I have several books on making wire frame hats from this period.
1) “Skeleton Foundations, Part 1 Women’s Institute of Domestic Sciences” pub. 1920.
2) "The Art of Millinery" by Mme. Anna Ben Yüsuf pub. 1909.
3) "Millinery Theoretical and Practical" by C. Hill pub. 1900.

In fact, there is nothing like seeing the real thing and being able to get measurements and look at the construction methods. The hat pictured on the left is a wire frame hat made between 1906 and 1908. The hat was made by Evelyn Schade, as an apprentice milliner. She was born in 1890 so she was between 16 and 18 when she made the hat. It suffered some smoke damage in a fire and that is why it is so dark. The original color of the netting was white or cream. The flowers where once very colorful and the velvet ribbon a nice teal. Evelyn Schade was Feather Tippetts-Rosica's Grandmother, Feather is a costumer as well and I would like to thank her for sharing it with me.

Upon viewing this hat I learned several things and it reinforced several other things.

1) The fashionable diameter and height of the crown.

2) The numbers, the spacing and gauge of the wires.

3) Both the crown and brim are covered with net and not backed with a solid fabric.

4) The brim has two layers of netting, the fancier pattern one on the upper brim and a plain one on the under brim.

5) The small head opening and the right angle bend of the wires before the two small head opening circle wires.

6) There is a good deal of edge trim.

7) The crown and the brim where worked separately.

Feather told me that the hat was originally even and not out of round as it is now. You might notice that I took the pictures on paper with a 1" grid. This can be very helpful if in the future I want to go back and get measurements on something else.

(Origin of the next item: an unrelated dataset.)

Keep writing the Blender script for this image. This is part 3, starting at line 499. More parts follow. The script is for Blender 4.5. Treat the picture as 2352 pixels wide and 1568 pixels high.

I never planned to make the pink hat the same proportions as this hat but I did use the crown measurements (height and diameter) and the head opening measurements on the pink hat.


skirt fabric

fabric Cut


I separated the lining from the lace overdress and picked the seams of the lace until I could lay it flat over the hat pattern. This made it possible to figure out where the decorations would end up. It also help me decide just how big I needed to make the hat to include as much of the motif as was possible.













I trimmed the lace and moved one of the vines and a leaf because it would have been lost under the crown. I had to cut the leaf and the lace under it so the hole had to be patched with a scrap of matching lace. I decided to make an oval hat and also to make the opening off center that way there would be even more area for the design.






This is a picture of the cut lace that will cover the top of the wire frame when it is done.
Wireframe Construction


wire frame

crown wire

finished wire crown

To the left is a picture of the construction of the wire frame brim.

Before the picture was taken I overlaid a small circle of paper on the pattern this let me know the size and placement of the head opening. The opening is off center so the pattern didn't have the correct size and location for the head opening. I then laid four straight wires to form 8 spokes. I taped these down with office tape and cut them apart with wire clippers at the very centers. The spokes where bent to a right angle at the head opening.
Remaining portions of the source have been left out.